What I usually do is firstly store the mouse position in a variable, then I run a dummy object over each matrix vertice to get its screen position. I'd make a cube, then hide it - and use this as a 3D to 2D converter. Say your heights for your matrice were stored in an array called height#, and your matrice is 64x64 tiles at 100x100 DB units.
I'd use something like:
Make object cube 10,1 : Hide object 10
Then to ascertain the screen locations of each vertice...
MX=Mousex()
MY=Mousey()
MC=Mouseclick()
For tz=0 to 63
For tx=0 to 63
Position object 10,tx*100,height#(tx,tz),tz*100
If object in screen(10)
Ink rgb(255,255,255),0
sx=Object screen x(10)
sy=Object screen y(10)
If MX>(SX-5) and MX<(SX+5) and MY>(SY-5) and MY<(SY+5)
If MC=1 then SELX=TX : SELZ=TZ else Ink rgb(255,255,0),0
Endif
If SELX=TX and SELZ=TZ then Ink rgb(255,0,0),0
Box sx-3,sy-3,sx+3,sy+3
Endif
next tx
next tz
This will do a little more than just draw little boxes in the right place - you can use this to select vertices, the selected vertice will be red, and the vertice under your mouse pointer will be yellow.
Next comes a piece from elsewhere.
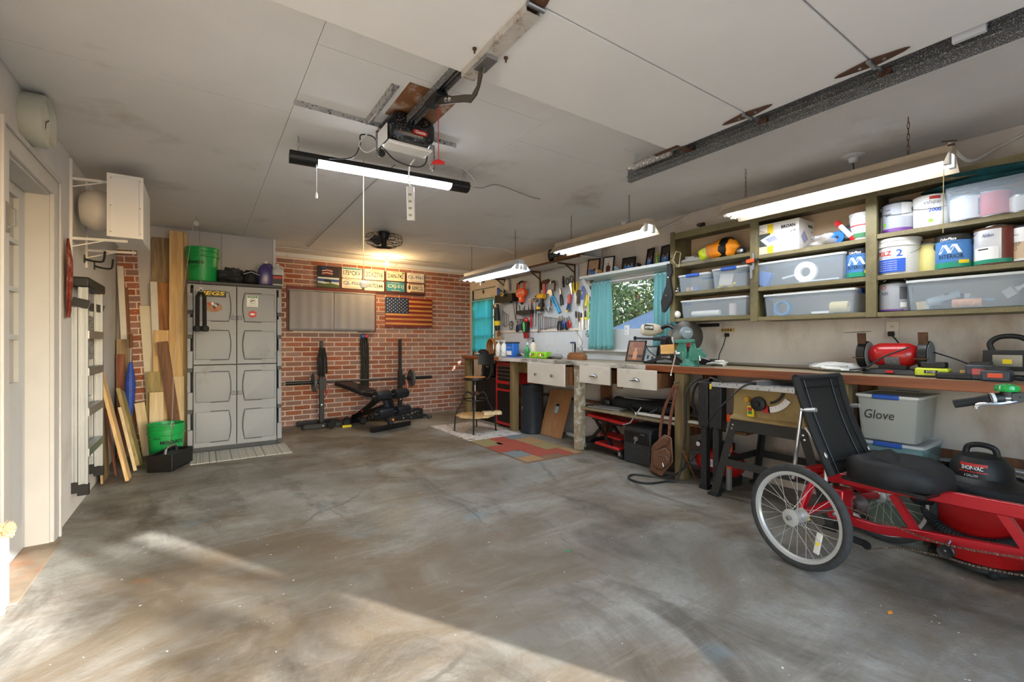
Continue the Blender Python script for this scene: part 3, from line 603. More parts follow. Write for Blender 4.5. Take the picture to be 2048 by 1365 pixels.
# cable pulley and rope handle
pu=wz(393,441,2.4); t=T('ceiling_pulley','small steel pulley hung from a ceiling hook by the cabinet','pulley',pu)
B().tube([pu+V((0,0,.04)),pu+V((0,0,.012)),pu+V((.012,0,.0)),pu+V((0,0,-.012))],.003,6).ob('hook',m_steel,t); B().lathe([(.0,-.008),(.024,-.008),(.018,0),(.024,.008),(0,.008)],pu+V((0,0,-.035)),(0,1,0),18).ob('sheave',m_steel,t)
rp=wy(402,582,pu.y); wbx=wy(345,850,5.33)
cb=B().tube([pu+V((.02,0,-.035)),rp+V((0,0,.03))],.0028,6).ob('cable',m_steel,t); B().tube(spl([pu+V((-.022,0,-.04)),pu+V((-.05,-.05,-.25)),wbx+V((.02,.1,.7)),wbx+V((0,0,.1)),wbx],8),.0022,6).ob('cable',m_alu,t)
t=T('rope_handle','black braided triceps rope hanging in front of the grey cabinet door','exercise rope',rp-V((0,0,.45)))
B().tube(arc(rp+V((0,0,.01)),.018,0,360,12,XA,ZA)[:-1],.004,6,True).ob('snap_ring',m_steel,t)
for s in(-1,1):
    B().tube([rp+V((s*.008,0,-.01)),rp+V((s*.028,0,-.06)),rp+V((s*.03,0,-.36))],[.015,.019,.019],10).ob('rope',MT('black_braid',(24,24,26),.9,bump=1,bs=70),t); B().lathe([(.02,0),(.034,.006),(.038,.035),(.03,.055),(.019,.06)],rp+V((s*.032,0,-.41)),n=16).ob('end_stop',m_rubber,t)
# weight box on the floor
ang=math.atan2(.35,.15); c=V((-.245,5.37,0)); Rz=Mx.Rotation(ang,3,'Z'); t=T('weight_box','open black steel weight box with chain on the floor before the bucket','box',c,ang)
P=lambda x,y,z: c+Rz@V((x,y,z))
bm=B(Mx.Translation(c)@Mx.Rotation(ang,4,'Z')); bm.vox([-.19,-.18,.18,.19],[-.1,-.09,.09,.1],[.002,.012,.155],lambda x,y,z: z<.012 or abs(x)>.18 or abs(y)>.09); bm.ob('tray',m_black,t,bev=.003)
bm=B(Mx.Translation(c)@Mx.Rotation(ang,4,'Z')); bm.bb((-.17,-.085,.012),(.17,.085,.13)); bm.ob('weight_block',MT('dusty_black',(60,60,60),.8,var=.2,vs=20),t,bev=.01)
B().tube(spl([P(-.1,0,.14),P(-.08,0,.19),P(0,0,.2),P(.08,0,.19),P(.1,0,.14)],4),.012).ob('handle',m_steel,t)
cp=wbx; n=9
for k in range(n):
    a=P(0,0,.215).lerp(cp,k/n); b_=P(0,0,.215).lerp(cp,(k+1)/n); d=(b_-a)*.62; mid=(a+b_)/2; sd=XA if k%2 else YA
    B().tube([mid+d*math.sin(q*D2R)+sd*.007*math.cos(q*D2R) for q in range(0,360,45)],.0022,5,True).ob('chain_link',m_chrome,t)
B().tube([cp+V((.012*math.cos(q*D2R),0,.03*math.sin(q*D2R))) for q in range(0,360,30)],.0035,6,True).ob('carabiner',m_chrome,t)
# striped mat
m=bpy.data.materials.new('striped_mat'); m.use_nodes=True; N=m.node_tree.nodes; L=m.node_tree.links; tc=N.new('ShaderNodeTexCoord'); nz=N.new('ShaderNodeTexNoise'); mp=N.new('ShaderNodeMapping'); mp.inputs['Scale'].default_value=(34,.01,.01); nz.inputs['Scale'].default_value=1.6; nz.inputs['Detail'].default_value=3; L.new(tc.outputs['Object'],mp.inputs[0]); L.new(mp.outputs[0],nz.inputs['Vector']); r=N.new('ShaderNodeValToRGB'); e=r.color_ramp.elements
e[0].position=.36; e[0].color=(*lin((112,110,104)),1); e[1].position=.52; e[1].color=(*lin((196,192,182)),1); q=e.new(.62); q.color=(*lin((150,156,140)),1); q=e.new(.7); q.color=(*lin((206,200,190)),1); L.new(nz.outputs[0],r.inputs[0]); L.new(r.outputs[0],N['Principled BSDF'].inputs['Base Color']); N['Principled BSDF'].inputs['Roughness'].default_value=.95
o=B().bb((-.1,5.34,.0005),(.79,5.86,.009)).ob('striped_mat',m); tag(o,'narrow grey striped mat on the floor along the grey cabinet','mat')
# broom with tan bristles poking in beside the near casing
t=T('broom','tan fluffy broom head beside the near door casing','broom',(XL+.08,2.63,0)); rr=random.Random(4); b=B()
for k in range(700):
    a=rr.uniform(0,6.28); l=rr.uniform(.035,.05); d=V((math.cos(a),math.sin(a)*.7,rr.uniform(-.8,.8))).normalized(); p=V((XL+.075,2.63,.43)); b.cyl(p+d*.01,p+d*l,.0025,.0008,3)
b.ob('bristles',MT('tan_bristle',(196,160,110),.9,rnd=.2),t,kind='stuff'); B().tube([(XL+.075,2.63,.43),(XL+.1,1.9,.9)],.011).ob('handle',wpale,t)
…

With just a little code you can have a nice little editor.
Now that you can select a vertice, it's quite easy to adjust the height - you can do a check with the MC variable, so selecting with the left mouse button, and adjusting the height with the right mouse button is as easy as...
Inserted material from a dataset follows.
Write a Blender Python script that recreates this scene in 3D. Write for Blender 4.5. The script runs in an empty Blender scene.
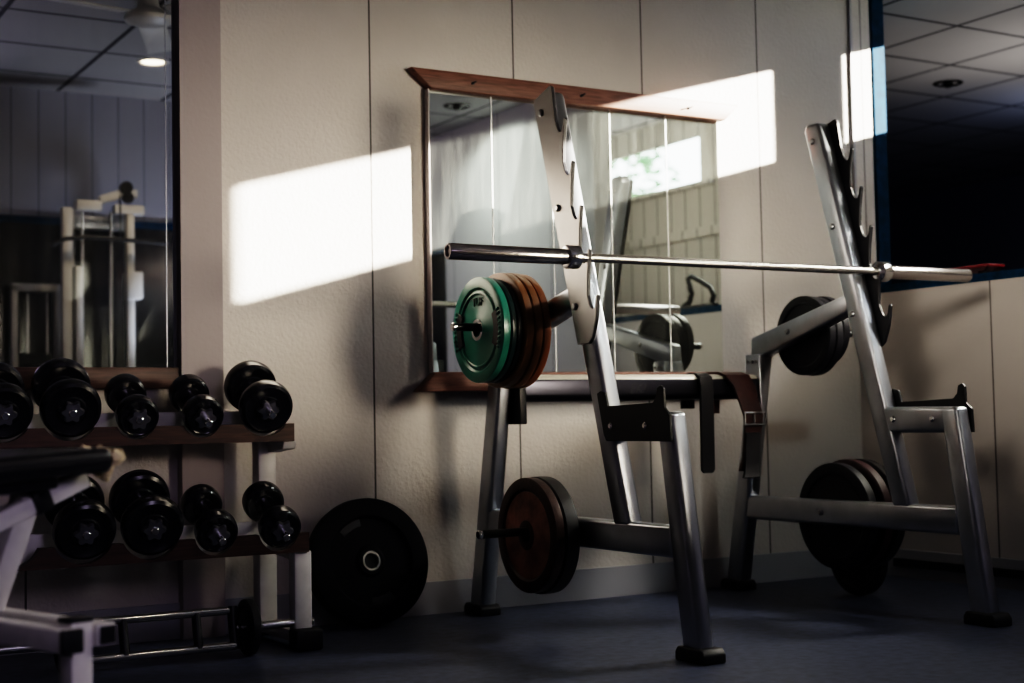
import bpy, bmesh, math, random
from mathutils import Vector, Matrix
random.seed(7)
C = bpy.context.scene.collection
PI = math.pi

# ------------------------------------------------------------------ materials
def mat(name, col, rough=.5, metal=0., bump=0., bscale=40., var=0., vscale=6., spec=.5, coat=0.):
    m = bpy.data.materials.new(name); m.use_nodes = True
    nt = m.node_tree; b = nt.nodes['Principled BSDF']
    b.inputs['Base Color'].default_value = (*col, 1)
    b.inputs['Roughness'].default_value = rough
    b.inputs['Metallic'].default_value = metal
    b.inputs['Specular IOR Level'].default_value = spec
    b.inputs['Coat Weight'].default_value = coat
    tc = nt.nodes.new('ShaderNodeTexCoord')
    if var:
        n = nt.nodes.new('ShaderNodeTexNoise'); n.inputs['Scale'].default_value = vscale; n.inputs['Detail'].default_value = 6
        nt.links.new(tc.outputs['Object'], n.inputs['Vector'])
        r = nt.nodes.new('ShaderNodeValToRGB')
        r.color_ramp.elements[0].position = .3; r.color_ramp.elements[1].position = .7
        r.color_ramp.elements[0].color = (*[c * (1 - var) for c in col], 1)
        r.color_ramp.elements[1].color = (*[min(1, c * (1 + var)) for c in col], 1)
        nt.links.new(n.outputs['Fac'], r.inputs['Fac']); nt.links.new(r.outputs['Color'], b.inputs['Base Color'])
    if bump:
        n2 = nt.nodes.new('ShaderNodeTexNoise'); n2.inputs['Scale'].default_value = bscale; n2.inputs['Detail'].default_value = 4
        nt.links.new(tc.outputs['Object'], n2.inputs['Vector'])
        bp = nt.nodes.new('ShaderNodeBump'); bp.inputs['Strength'].default_value = bump; bp.inputs['Distance'].default_value = .004
        nt.links.new(n2.outputs['Fac'], bp.inputs['Height']); nt.links.new(bp.outputs['Normal'], b.inputs['Normal'])
    return m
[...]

If MC=2 and SELX>-1 and SELZ>-1
`Dampen mouse jitters
if firstmove=0 then void=mousemovex()+mousemovey() : firstmove=1
`Adjust Height#
height#(SELX,SELZ)=height#(SELX,SELZ)+mousemovey()
else
firstmove=0
endif
For hills, I would'nt recommend that you try to adjust more than one vert - I'd just make a matrice smoothing function, so you'd have jagged verts, but a couple of passes with a smooth function and you end up with nice smooth hills.
Van-B

The nature of Monkey was irrepressible!.